Research we recently conducted with the Customer Contact Association (CCA) reveals that most British consumers (89 percent) are likely to tell the organisations they do business with if they receive poor service, yet almost half (44 percent) do not believe organisations take notice of, or care about, the feedback shared.
Our study comprised parallel surveys of consumers and customer service heads, and found that organisations are missing a trick by failing to act on what their customers tell them. This vital intelligence could influence organisational decision making and the marketing department has a key role, acting as the conduit in making sure organisations are listening to customers and continually working towards improving customer relationships.

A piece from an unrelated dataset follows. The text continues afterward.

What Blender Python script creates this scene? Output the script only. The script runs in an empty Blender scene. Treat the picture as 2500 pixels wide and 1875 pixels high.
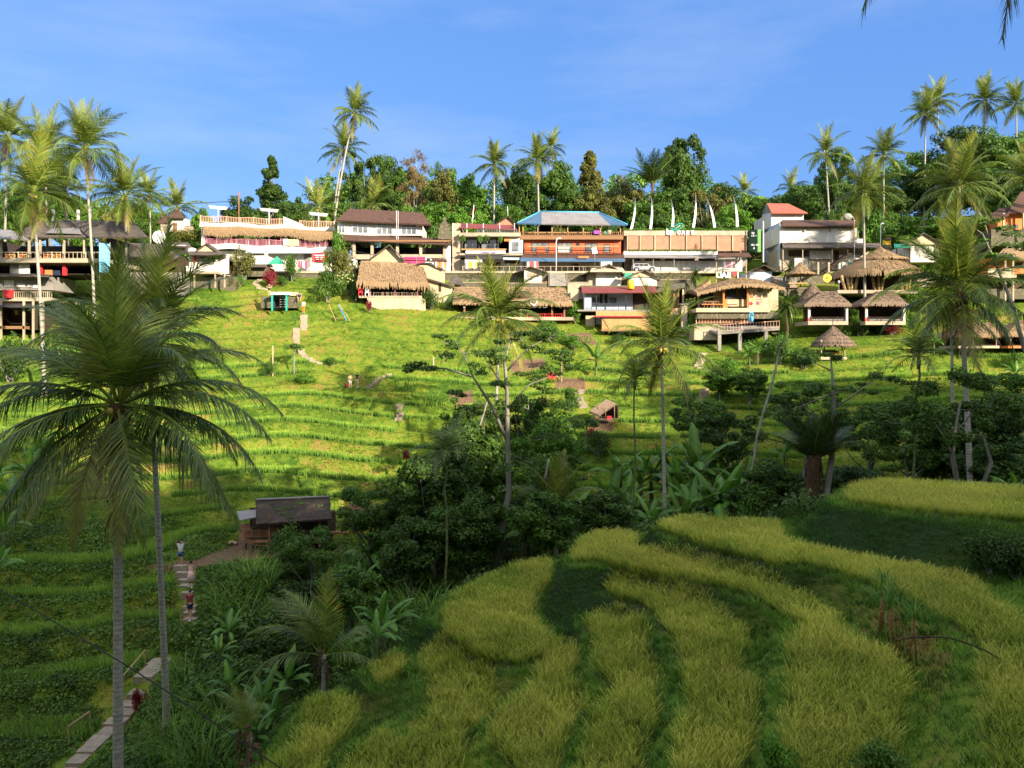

Feedback doesn’t only have to come from market research and focus groups. The savvy marketer should also gather insights from what customers say every day – what they tweet, what they tell call centre agents, what they blog about, what they enter on feedback forms and so on. Much of this data already exists within the IT systems, call records and contact centre agent notes – just waiting to be mined. There are now solutions that organisations can use to mine interactions across social media channels. It is from all these channels where the brief asides and comments given every day can be pieced together to provide clear insight to what people think about products and service, promotions or brands. Feeding this customer insight into marketing strategies and campaign plans means brands can better cater to the desires, needs and perceptions of customers – all the time helping re-build relationships that may, for any number of reasons, have come under strain.
This research underlined what many already suspect: that social media is going to become a key feedback channel in the future. Most people think social media can hold companies to account like never before, however one third of organisations polled admitted to overlooking social media completely with most respondents reporting that they look at less than two per cent of customer interactions across these channels. According to 59 percent of people, companies need to pay much more attention to what people say on social media – then act on what they hear. This is especially important when looking at the next generation of customers: two thirds of 16-24 year-olds report that they use social media to talk about bad experiences, while, encouragingly, 61 percent also discuss positive experiences here.
The winning brands will be those that can prove to their customers they are listening to their feedback, and are seen to act upon it. Being tuned in to what they say, be it over the phone, through the mail, and in social media is a vital first step.